* [WHAT TO PRODUCE]:
Exactly how many lines have the word "pixels"? Answer with the bare number.

(Scene modeling code data)
====

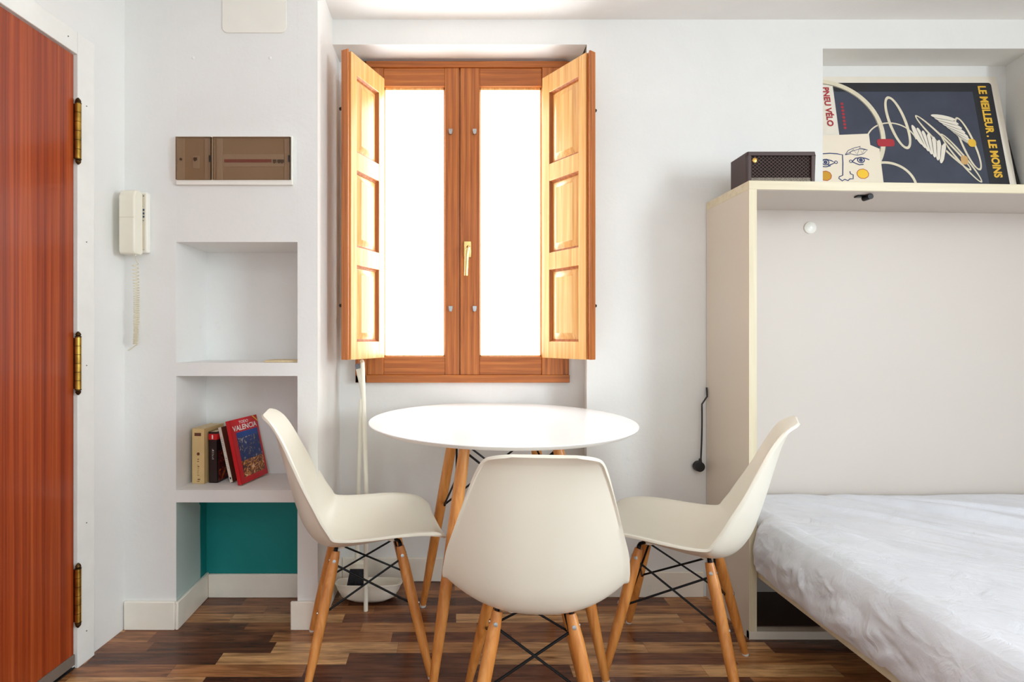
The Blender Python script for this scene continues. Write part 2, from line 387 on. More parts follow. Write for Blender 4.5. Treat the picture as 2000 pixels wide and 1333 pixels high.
# left wall (door wall), slightly out of square
K = 0.09; nrm = math.hypot(1, K); ang = math.atan2(1/nrm, K/nrm)-PI/2
LW = Matrix.Translation((-1.176, YA, 0)) @ Matrix(((K/nrm, -1/nrm, 0, 0), (1/nrm, K/nrm, 0, 0), (0, 0, 1, 0), (0, 0, 0, 1)))
t_in, t_out, t_edge = -0.2243, -0.1556, -0.2300
dz1 = 1.9455
b = MB(); b.T = LW
b.box(t_in, 0.05, 0, 0.12, 0, ZC); b.box(-1.16, t_in, 0, 0.12, dz1+0.002, ZC); b.box(-4.2, -1.16, 0, 0.12, 0, ZC)
struct(b.build('wall_left', 'wall'))
b = MB(); b.T = LW
b.box(t_in, t_out, -0.014, 0.0, 0, 2.0195)                     # jamb casing
struct(b.build('trim_1', 'casing', bevel=0.002))
b = MB(); b.T = LW
b.box(-1.16, t_in-0.001, -0.014, 0.0, dz1+0.003, 2.0195)
struct(b.build('trim_2', 'casing', bevel=0.002))
b = MB(); b.T = LW
for t, z in ((-0.19, 1.80), (-0.19, 1.36), (-0.19, .96), (-0.19, .45), (-0.19, .1), (-0.262, 1.985)): b.cyl((t, -0.0155, z), (t, -0.013, z), 0.0016, n=8)
struct(b.build('trim_3', 'black'))
b = MB(); b.T = LW
b.box(t_in-0.004, t_in-0.0002, 0.0, 0.06, 0.0, dz1+0.002)
b.box(-1.16, t_in-0.004, 0.03, 0.06, 0, dz1)                   # door rebate behind slab
struct(b.build('trim_4', 'casing'))
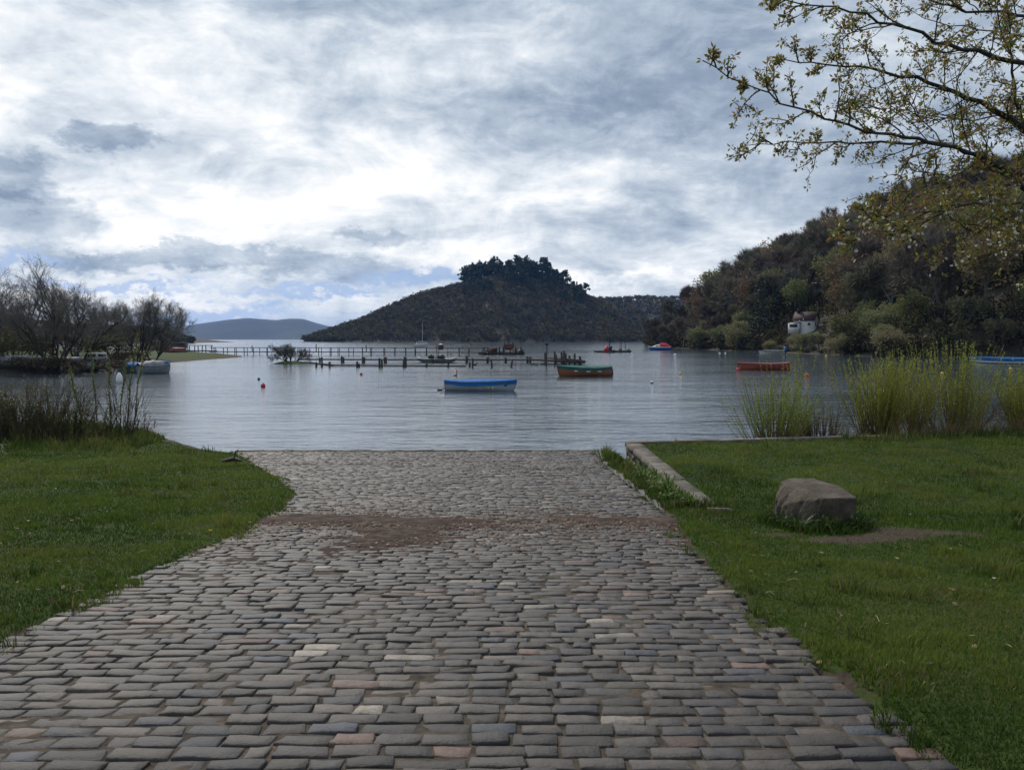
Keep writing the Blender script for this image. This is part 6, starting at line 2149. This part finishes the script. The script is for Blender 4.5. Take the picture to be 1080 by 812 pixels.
LIMBS = [
    ([(1130, 215), (1080, 188), (1041, 166), (1010, 158), (979, 149), (935, 141), (892, 133), (854, 119), (820, 102), (795, 92), (772, 83), (741, 64)], 7.8, 6.4, .060, .007, (6.1, 8.1, 3.9)),
    ([(1060, 178), (1041, 166), (979, 148), (913, 152), (851, 148), (815, 152), (785, 154)], 7.7, 7.2, .040, .006, (5.0, 7.8, 4.3)),
    ([(1120, 165), (1080, 140), (1065, 122), (1023, 103), (996, 91), (961, 84), (913, 72), (872, 66), (841, 69), (812, 60)], 8.0, 7.6, .085, .007, (6.15, 8.1, 4.3)),
    ([(1110, 80), (1068, 62), (1041, 62), (1016, 48), (982, 43), (947, 27), (913, 15), (865, 9), (817, 2), (800, -8)], 7.6, 6.9, .070, .007, (6.2, 8.05, 5.0)),
    ([(1150, 40), (1080, 14), (1030, 14), (989, 3), (950, -14), (900, -30)], 8.4, 7.8, .055, .008, (6.2, 8.0, 5.2)),
    ([(1075, 128), (1070, 100), (1069, 62), (1055, 30), (1050, -20)], 7.9, 7.7, .035, .008, (5.15, 8.0, 5.0)),
    ([(1120, 232), (1080, 208), (1045, 212), (1010, 220), (970, 222), (940, 236), (910, 238), (880, 243)], 7.0, 6.2, .040, .004, (6.1, 8.0, 3.6)),
    ([(1130, 245), (1085, 228), (1050, 240), (1020, 250), (990, 262), (965, 266)], 7.2, 6.6, .028, .004, (6.1, 8.0, 3.5)),
    ([(1030, 171), (1000, 190), (965, 203), (930, 204), (905, 208), (893, 212)], 7.5, 7.0, .022, .004, (5.05, 7.7, 4.35)),
    ([(1080, 110), (1040, 128), (1000, 126), (960, 118), (925, 112), (890, 108)], 8.5, 8.8, .030, .004, (6.0, 8.2, 4.6)),
    ([(1100, 40), (1060, 36), (1020, 30), (975, 22), (940, -5)], 8.8, 9.2, .030, .005, (6.2, 8.2, 5.6)),
    ([(1240, 120), (1300, 60), (1380, 0), (1450, -60)], 8.6, 9.2, .07, .01, (6.2, 8.1, 4.4)),
    ([(1260, 60), (1240, -60), (1260, -160)], 9.6, 10.6, .06, .01, (6.3, 8.1, 5.5)),
    ([(1190, -40), (1130, -140), (1080, -220)], 8.4, 8.0, .05, .008, (6.35, 8.1, 6.3)),
    ([(1300, -60), (1380, -160), (1430, -240)], 8.6, 9.4, .05, .008, (6.5, 8.1, 6.9)),
]
tips_all = []


def leaf_cluster(pos, d, k, blossom):
    """a spur with a few folded young leaves, sometimes with blossom"""
    for _ in range(k):
        a_ = d * .4 + r_.normal(0, .75, 3) + np.array([0, 0, -.05]); a_ /= np.linalg.norm(a_)
        s_ = np.cross(a_, r_.normal(size=3)); s_ /= np.linalg.norm(s_) + 1e-9
        n_ = np.cross(a_, s_)
        L = r_.uniform(.024, .054); w_ = L * r_.uniform(.16, .26)
        b = pos + a_ * .01
        V = [b, b + a_ * L * .45 + s_ * w_ + n_ * w_ * .45, b + a_ * L, b + a_ * L * .45 - s_ * w_ + n_ * w_ * .45, b + a_ * L * .5]
        q = r_.random()
        c = np.array((.25, .15, .05) if q < .36 else (.24, .22, .045) if q < .70 else (.15, .20, .035) if q < .93 else (.32, .26, .06)) * r_.uniform(.7, 1.25)
        lf.add(V, [[0, 1, 2, 4], [0, 4, 2, 3]], 0, np.tile(c, (5, 1)))
    if blossom:
        for _ in range(r_.integers(2, 5)):
            c = pos + r_.normal(0, .028, 3) + np.array([0, 0, -.02])
            n_ = r_.normal(0, 1, 3); n_ /= np.linalg.norm(n_)
            u_ = np.cross(n_, [.3, .5, .8]); u_ /= np.linalg.norm(u_); v_ = np.cross(n_, u_)
            for p_ in range(5):
                a0 = p_ * 2 * PI / 5
                f = lambda ang, rr, up=0: c + (u_ * math.cos(ang) + v_ * math.sin(ang)) * rr + n_ * up
                bls.add([c, f(a0 - .45, .011, .003), f(a0, .0155, .005), f(a0 + .45, .011, .003)], [[0, 1, 2, 3]], 0, np.array([.75, .74, .70]))


def spur_run(pts, dens, bl):
    t = np.r_[0, np.cumsum(np.linalg.norm(np.diff(pts, axis=0), axis=1))]
    m_ = max(1, int(t[-1] * dens))
    for q in np.r_[r_.uniform(.15 * t[-1], t[-1], m_), t[-1]]:
        pos = np.array([np.interp(q, t, pts[:, c_]) for c_ in range(3)])
        i = min(np.searchsorted(t, q), len(pts) - 1); d = pts[i] - pts[i - 1]; d /= np.linalg.norm(d) + 1e-9
        leaf_cluster(pos, d, r_.integers(3, 6), r_.random() < bl)


def side_twig(p, d, L, r, lev, bl):
    n = 6
    pts = [p]
    for i in range(n):
        d = d + r_.normal(0, .13, 3) + np.array([0, 0, .04 if lev else .01]); d /= np.linalg.norm(d)
        pts.append(pts[-1] + d * L / n)
    pts = np.array(pts)
    twg.tube(pts - CO, np.linspace(r, max(r * .4, .0016), n + 1), 4 if lev < 2 else 3, 0, 0, False)
    spur_run(pts - CO, 9 if lev else 6.5, bl)
    if lev < 2:
        for k_ in range(r_.integers(3, 6) if lev == 0 else r_.integers(1, 3)):
            i = r_.integers(1, n)
            dd = pts[i + 1] - pts[i]; dd /= np.linalg.norm(dd)
            dd = dd + r_.normal(0, .5, 3); dd /= np.linalg.norm(dd)
            side_twig(pts[i], dd, L * r_.uniform(.35, .65), r * .6, lev + 1, bl)


for li, (pts, Ya, Yb, r0, r1, root) in enumerate(LIMBS):
    Q_, rad_ = limb_px(pts, Ya, Yb, r0, r1, root)
    rad_ = r1 + (r0 - r1) * (1 - np.linspace(0, 1, len(Q_))) ** 1.25
    rad_ = rad_ * .56
    lim.tube(Q_ - CO, rad_, 8, 0, 0)
    n = len(Q_)
    bl = .14 if li in (6, 7) else .05 if li == 8 else .006
    for i in range(int(n * .12), n - 1):
        if r_.random() < .92:
            d = Q_[i + 1] - Q_[i]; d /= np.linalg.norm(d)
            ax_ = r_.normal(0, 1, 3); ax_ -= d * (ax_ @ d); ax_ /= np.linalg.norm(ax_)
            dd = d * .75 + ax_ * .8; dd /= np.linalg.norm(dd)
            f = i / n
            side_twig(Q_[i], dd, r_.uniform(.3, 1.0) * (1.1 - .91 * f), .0075, 0, bl)
    spur_run(Q_[int(n * .45):] - CO, 7, bl)
lim.build('trunk', M['bark_dark'], ch, smooth=True)
twg.build('crown', M['bark_dark'], ch)
lf.build('foliage', M['leaf'], ch)
bls.build('blossom', M['leaf'], ch)

# ------------------------------------------------------------------ the air over the loch
m, nt, out = new_mat('lake_air')
pv = nt.node('ShaderNodeVolumePrincipled')
pv.inputs['Color'].default_value = (.15, .41, .95, 1)
pv.inputs['Density'].default_value = 7e-5
pv.inputs['Anisotropy'].default_value = .1
nt.link(pv.outputs[0], out.inputs['Volume'])
g = MB()
g.box((0, 2880, 66), (12100, 6100, 137))
hz = g.build('haze', m, attr=False)
tag(hz, kind='stuff')
hz['label'] = 'thin blue air over the loch towards the far mountains'

# ------------------------------------------------------------------ render settings
scene.view_settings.view_transform = 'Standard'
scene.view_settings.look = 'None'
scene.view_settings.exposure = 0.14
scene.view_settings.gamma = 1.0
scene.view_settings.use_curve_mapping = False
scene.render.engine = 'CYCLES'
cy = scene.cycles
cy.max_bounces = 6
cy.diffuse_bounces = 2
cy.glossy_bounces = 3
cy.transmission_bounces = 4
cy.transparent_max_bounces = 6
cy.volume_bounces = 0
cy.sample_clamp_indirect = 6
cy.use_denoising = True
cy.caustics_reflective = False
cy.caustics_refractive = False
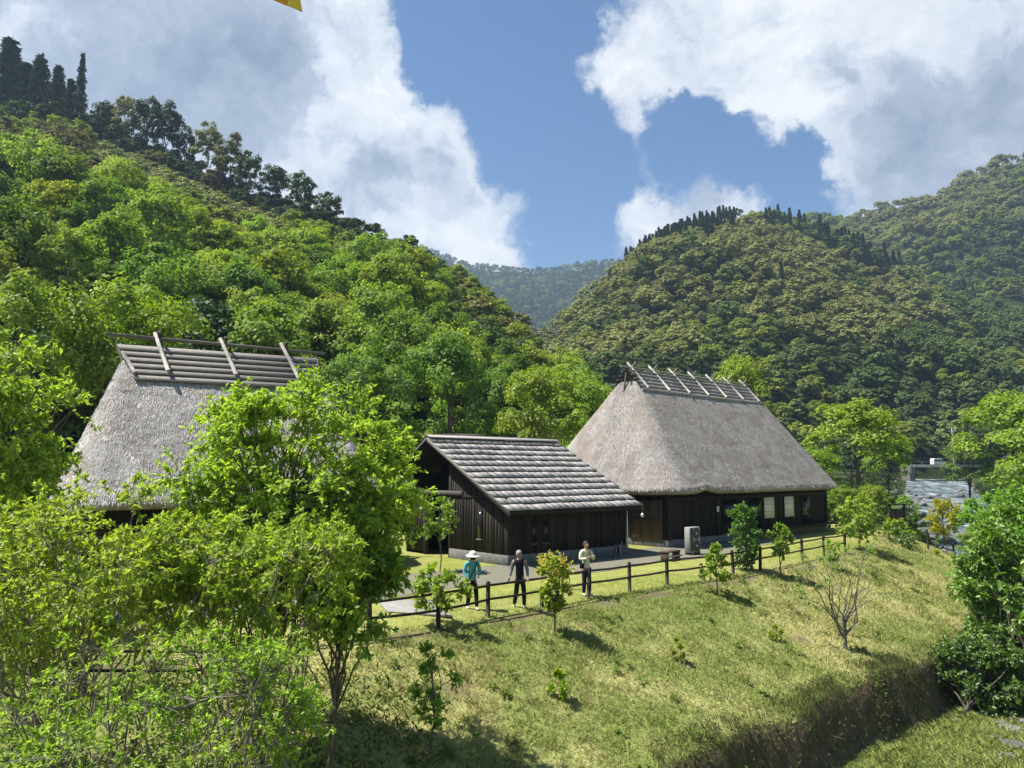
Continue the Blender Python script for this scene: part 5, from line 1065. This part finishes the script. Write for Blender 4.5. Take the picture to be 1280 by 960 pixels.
# ------------------------------------------------------------------ grass and bank growth (uncountable)
def blades(name, P, h, w, col, seed, lean=.5, parent=None, mat=None):
    g = np.random.default_rng(seed); n = len(P); a = g.random(n) * 6.28; dirx = np.stack([np.cos(a), np.sin(a), 0 * a], 1); L = h * (.5 + .9 * g.random(n)); ln_ = lean * (.3 + 1.1 * g.random(n))
    T = nrm(np.stack([np.cos(a + 1.57) * ln_, np.sin(a + 1.57) * ln_, np.ones(n)], 1)); V = np.stack([P - dirx * w * .5, P + dirx * w * .5, P + T * L[:, None] * .6 + dirx * w * .35, P + T * L[:, None] + np.stack([T[:, 0], T[:, 1], -.25 + 0 * a], 1) * L[:, None] * .35], 1).reshape(-1, 3)
    o = obj(name, mesh_data(name, V, np.arange(n)[:, None] * 4 + np.array([[0, 1, 2, 3]]), mat, col=np.repeat(col, 4, 0)), parent); tag(o, kind='stuff'); return o
def attr_leaf(name, trans=.35):
    m, N, L, out = new_mat(name); a = nd(N, 'ShaderNodeAttribute', attribute_name='Col'); d = nd(N, 'ShaderNodeBsdfDiffuse'); t = nd(N, 'ShaderNodeBsdfTranslucent'); s = nd(N, 'ShaderNodeMixShader'); s.inputs[0].default_value = trans
    L.new(a.outputs['Color'], d.inputs[0]); L.new(a.outputs['Color'], t.inputs[0]); L.new(d.outputs[0], s.inputs[1]); L.new(t.outputs[0], s.inputs[2]); L.new(s.outputs[0], out.inputs[0]); return m
MT['grass'] = attr_leaf('grass_blade')
g = np.random.default_rng(101)
n = 1000000; x = -14 + 46 * g.random(n); y = 6 + 46 * g.random(n); q = edge_q(x, y); dist = np.hypot(x, y)
inview = np.abs(x / np.maximum(y, 1)) < .74
keep = inview & (q > -2.4) & (q < 16) & (g.random(n) < np.clip(22 / dist, .25, 1)) & (g.random(n) < np.where(q < 0, .55, 1)); x, y, q = x[keep], y[keep], q[keep]; z = ground_z(x, y)
h0 = ground_z(x + .15, y); h1 = ground_z(x, y + .15); stp = np.hypot(h0 - z, h1 - z) / .15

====

* [RESPONSE FOR THIS EXERCISE]:
3